By 2005, more than 11 million Mexicans — about 6.2 million unauthorized — lived in this country. That means, at a minimum, 12 percent of Mexico’s labor force resides in the United States, Jonakin estimated.
In terms of net earnings of foreign exchange, “the most effective export Mexico produced — or rather induced — under the orthodox market reforms was the labor effort of its undocumented emigrant workforce,” he said.
The reason is that greater foreign direct investment flows initially expanded the ‘maquila’ industries and generated immediate jobs — but few upstream linkages to intermediate goods production, Jonakin said.
A ‘maquiladora’ is a factory that imports materials and equipment on a duty-free or tariff free basis for assembly or manufacturing then re-exports the assembled product, usually back to the originating country, he explained.
A flood of Chinese manufactured imports forced many of Mexico’s domestic manufacturing firms to close, and “in spite of exponential increases in manufactured exports in Mexico, the trade balance remained negative and manufacturing employment fell,” Jonakin said.
In Venezuela, petroleum extraction is a capital- intensive industry requiring skilled labor — but it’s not an industry with job growth potential.
“In 1997, when extractive and mining activities accounted for more than 23 percent of Venezuela’s gross domestic product, only 1 percent of the country’s labor force was employed there, and that share remained largely unchanged from 1989 to 1999,” Jonakin said.
As in Mexico, much foreign investment was used in Venezuela to purchase private — and especially state-owned — firms in the service sector.
In the case of telecommunications, airlines and port operations firms, the work forces were offered forced buy-outs or were summarily dismissed, Jonakin said, often before potential private sector buyers were approached.
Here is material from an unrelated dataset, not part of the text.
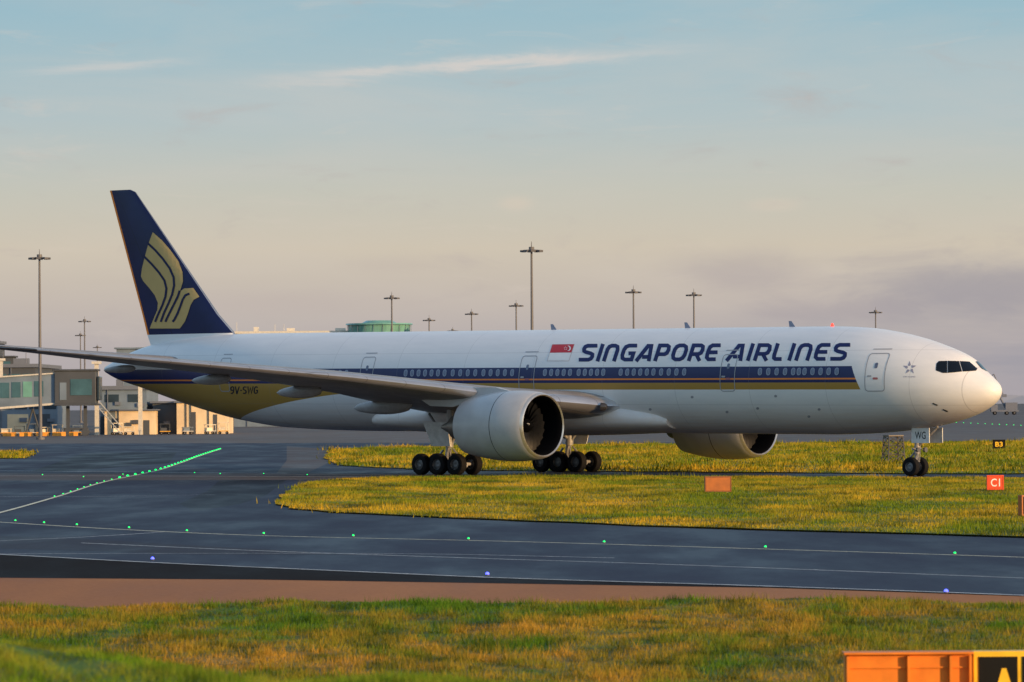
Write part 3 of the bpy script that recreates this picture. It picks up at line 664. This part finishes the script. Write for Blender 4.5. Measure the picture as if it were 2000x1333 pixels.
# ================================================================== SIGNS
SO=simple('orange_sign_back',(.40,.12,.02),.6,var=.18); SOD=simple('dark_orange_frame',(.22,.07,.02),.6,var=.18); SR=simple('red_sign_face',(.75,.08,.02),.4,var=.05); SB=simple('black_sign_face',(.008,.008,.008),.6,spec=.15); SY=simple('yellow_sign_paint',(.85,.50,.02),.4); SW=simple('sign_white',(.85,.83,.8),.5); SG=simple('sign_frame_grey',(.45,.43,.40),.5)
ORB=simple('bright_orange_panel',(.72,.20,.008),.5,var=.15)
def sign(px0,px1,ybase,hgt_,face,lab,txt=None,tm=None,border=None,rz=0.0,back=False,D=None,fw=.05,tsz=.55,bold=.012):
    g=gp((px0+px1)/2,ybase) if D is None else Vector((wp((px0+px1)/2,800,D).x,D,0))
    w=(px1-px0)*g.y/F; e=empty('airfield_sign',g,rz); tag(e,lab,'airfield sign')
    lg=.14*hgt_; bh=hgt_-lg
    mb=MB(); mb.box((0,0,lg+bh/2),(w,.22,bh)); mb.obj('sign_cabinet',SOD if back else (border or SB),e,bevel=.015)
    mb=MB()
    for x in(-w/2+fw/2,w/2-fw/2): mb.box((x,-.13,lg+bh/2),(fw,.03,bh))
    for z in(lg+fw/2,lg+bh-fw/2): mb.box((0,-.13,z),(w-2*fw,.028,fw))
    mb.obj('sign_frame',SOD if back else (border or SB),e)
    mb=MB(); mb.box((0,-.125,lg+bh/2),(w-2*fw-.01,.015,bh-2*fw-.01)); mb.obj('sign_face',face,e)
    for x in(-w*.36,w*.36):
        mb=MB(); mb.cyl((x,0,0),(x,0,lg),.035,.035,8); mb.box((x,0,.01),(.16,.16,.02)); mb.obj('leg',SG,e)
    if txt:
        V2,F2=text2d(txt,bold=bold); tw=w*tsz if len(txt)>1 else w*.3; th=bh*.54; mb=MB(); mb.add([(-tw/2+a*tw,-.139,lg+bh*.23+c*th) for a,c in V2],F2); mb.obj('sign_lettering',tm,e,False,False)
    return e
sign(1376,1428,966,.84,SO,'orange-brown back of a low airfield sign on grass',back=True,rz=.12)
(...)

Large drops in employment followed the privatization of these firms, and many workers who were rehired became classified as ‘temporary’ workers.
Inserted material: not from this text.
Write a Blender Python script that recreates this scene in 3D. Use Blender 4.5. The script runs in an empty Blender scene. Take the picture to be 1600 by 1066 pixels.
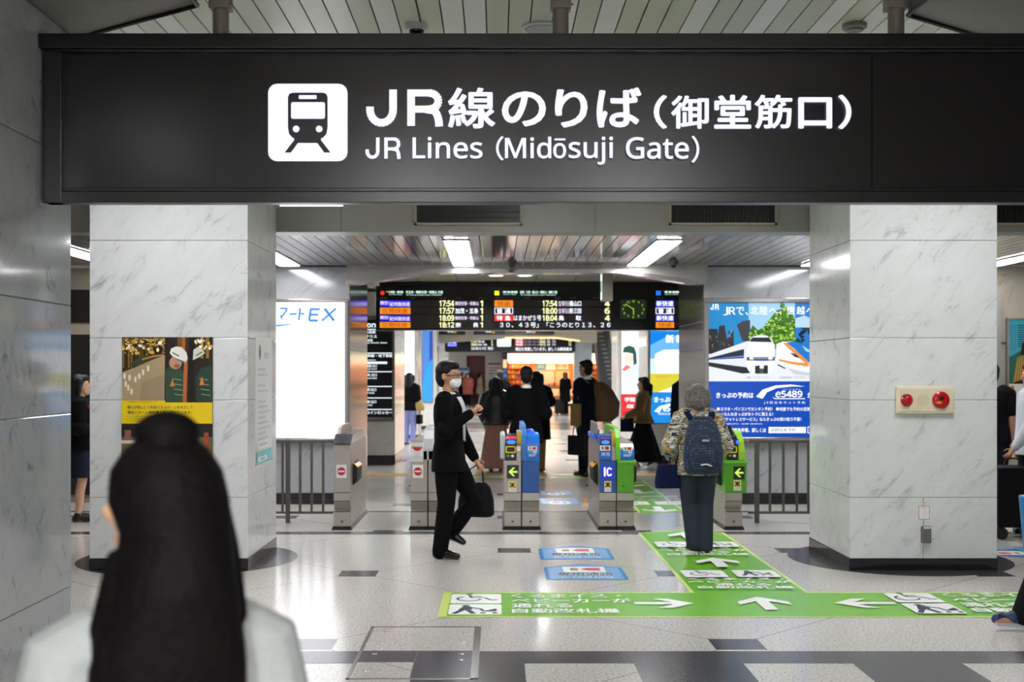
import bpy, bmesh, math, random
from mathutils import Vector, Matrix, noise
random.seed(7)
SC = bpy.context.scene
COL = SC.collection
F, CX, CY, EYE = 1900.0, 776.0, 583.0, 1.62

# ---------------------------------------------------------------- camera, world, exposure
cam = bpy.data.cameras.new('camera')
cam.sensor_width = 36.0
cam.lens = F * 36.0 / 1600.0
cam.shift_x = (800 - CX) / 1600.0
cam.shift_y = (CY - 533) / 1600.0
cam.clip_end = 300
cam.dof.use_dof = True
cam.dof.focus_distance = 8.2
cam.dof.aperture_fstop = 3.2
cam_ob = bpy.data.objects.new('camera', cam)
COL.objects.link(cam_ob)
cam_ob.location = (0, 0, EYE)
cam_ob.rotation_euler = (math.pi / 2, 0, 0)
SC.camera = cam_ob
W = bpy.data.worlds.new('world'); SC.world = W; W.use_nodes = True
W.node_tree.nodes['Background'].inputs[0].default_value = (0.75, 0.85, 1.0, 1)
W.node_tree.nodes['Background'].inputs[1].default_value = 0.18
vs = SC.view_settings
vs.view_transform = 'Standard'; vs.look = 'None'; vs.exposure = 0.12; vs.gamma = 1.0
vs.use_curve_mapping = False
try:
    SC.cycles.use_denoising = True
    SC.cycles.max_bounces = 8
    SC.cycles.sample_clamp_indirect = 6.0
except Exception:
    pass
LAMP = 24.0       # radiance of the ceiling light diffusers
HALL = 135.0       # radiance of the hall lights, the added unseen ones included

# ---------------------------------------------------------------- measuring helpers
def X(px, d): return (px - CX) * d / F
def Z(py, d): return EYE + (CY - py) * d / F
def D(py): return F * EYE / (py - CY)

# ---------------------------------------------------------------- materials
def lin(c):
    c = c / 255.0
    return c / 12.92 if c <= 0.04045 else ((c + 0.055) / 1.055) ** 2.4
def hexc(h):
    h = h.lstrip('#')
    return tuple(lin(int(h[i:i + 2], 16)) for i in (0, 2, 4)) + (1.0,)
_M = {}
def mat(h, rough=0.5, metal=0.0, emit=0.0, coat=0.0, bump=0.0, bscale=200.0, vary=0.0):
    key = (h, rough, metal, emit, coat, bump, bscale, vary)
    if key in _M: return _M[key]
    m = bpy.data.materials.new('surface_' + h.strip('#')); m.use_nodes = True
    nt = m.node_tree; b = nt.nodes['Principled BSDF']
    c = hexc(h)
    b.inputs['Base Color'].default_value = c if emit == 0 else tuple(x * 0.25 for x in c[:3]) + (1,)
    b.inputs['Roughness'].default_value = rough
    b.inputs['Metallic'].default_value = metal
    b.inputs['Coat Weight'].default_value = coat
    if emit:
        b.inputs['Emission Color'].default_value = c
        b.inputs['Emission Strength'].default_value = emit
    if bump or vary:
        tc = nt.nodes.new('ShaderNodeTexCoord'); n = nt.nodes.new('ShaderNodeTexNoise')
        n.inputs['Scale'].default_value = bscale; n.inputs['Detail'].default_value = 3
        nt.links.new(tc.outputs['Object'], n.inputs['Vector'])
        if bump:
            bp = nt.nodes.new('ShaderNodeBump'); bp.inputs['Strength'].default_value = bump
            bp.inputs['Distance'].default_value = 0.01
            nt.links.new(n.outputs['Fac'], bp.inputs['Height']); nt.links.new(bp.outputs['Normal'], b.inputs['Normal'])
        if vary:
            r = nt.nodes.new('ShaderNodeValToRGB')
            r.color_ramp.elements[0].position = .3; r.color_ramp.elements[1].position = .7
            r.color_ramp.elements[0].color = tuple(x * (1 - vary) for x in c[:3]) + (1,)
            r.color_ramp.elements[1].color = tuple(min(1, x * (1 + vary)) for x in c[:3]) + (1,)
            nt.links.new(n.outputs['Fac'], r.inputs['Fac']); nt.links.new(r.outputs['Color'], b.inputs['Base Color'])
    _M[key] = m
    return m
def ramp(nt, stops):
    r = nt.nodes.new('ShaderNodeValToRGB'); e = r.color_ramp.elements
    while len(e) < len(stops): e.new(0.5)
    for el, (p, c) in zip(e, stops):
        el.position = p; el.color = hexc(c) if isinstance(c, str) else (c, c, c, 1)
    return r
def marble(base='c6c8c8', vein='8e9297', rough=0.12, rot=(0.5, 0.75, 0.3), scale=1.0):
    m = bpy.data.materials.new('marble'); m.use_nodes = True; nt = m.node_tree; L = nt.links
    b = nt.nodes['Principled BSDF']; b.inputs['Roughness'].default_value = rough
    tc = nt.nodes.new('ShaderNodeTexCoord'); mp = nt.nodes.new('ShaderNodeMapping')
    m0 = nt.nodes.new('ShaderNodeMapping'); m0.inputs['Rotation'].default_value = rot
    mp.inputs['Scale'].default_value = (1.1 * scale, 2.4 * scale, 3.6 * scale)
    L.new(tc.outputs['Object'], m0.inputs['Vector']); L.new(m0.outputs['Vector'], mp.inputs['Vector'])
    n1 = nt.nodes.new('ShaderNodeTexNoise'); n1.inputs['Scale'].default_value = 1.6; n1.inputs['Detail'].default_value = 9
    n1.inputs['Roughness'].default_value = .68; n1.inputs['Distortion'].default_value = .6
    L.new(mp.outputs['Vector'], n1.inputs['Vector'])
    r1 = ramp(nt, [(.28, vein), (.42, base), (.72, base)])
    e = r1.color_ramp.elements; c = hexc(base); e[2].color = tuple(min(1, x * 1.09) for x in c[:3]) + (1,)
    L.new(n1.outputs['Fac'], r1.inputs['Fac'])
    # thin veins: where a second noise crosses its middle
    n2 = nt.nodes.new('ShaderNodeTexNoise'); n2.inputs['Scale'].default_value = 1.1; n2.inputs['Detail'].default_value = 7
    n2.inputs['Distortion'].default_value = 1.2
    L.new(mp.outputs['Vector'], n2.inputs['Vector'])
    r2 = ramp(nt, [(.0, 0.0), (.488, 0.0), (.5, .6), (.512, 0.0)])
    L.new(n2.outputs['Fac'], r2.inputs['Fac'])
    n3 = nt.nodes.new('ShaderNodeTexNoise'); n3.inputs['Scale'].default_value = 3.0
    L.new(tc.outputs['Object'], n3.inputs['Vector'])
    r3 = ramp(nt, [(.5, 0.0), (.66, 1.0)]); L.new(n3.outputs['Fac'], r3.inputs['Fac'])
    mu = nt.nodes.new('ShaderNodeMath'); mu.operation = 'MULTIPLY'
    L.new(r2.outputs['Color'], mu.inputs[0]); L.new(r3.outputs['Color'], mu.inputs[1])
    mx = nt.nodes.new('ShaderNodeMix'); mx.data_type = 'RGBA'
    L.new(mu.outputs[0], mx.inputs[0]); L.new(r1.outputs['Color'], mx.inputs[6])
    mx.inputs[7].default_value = hexc(vein)
    L.new(mx.outputs[2], b.inputs['Base Color'])
    return m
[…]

In Venezuela, “the rate of poverty rose from 44 percent in 1988 to 66.5 percent in 1989, and curiously worsened in the mid- to late-1990s, even during periods of growth,” Jonakin said.
“It was in large part due to the failures of free market reforms and their negative impact on people’s lives that Hugo Chavez was elected president of Venezuela in 1998,” he continued. “He subsequently began to reverse many of the earlier policies.”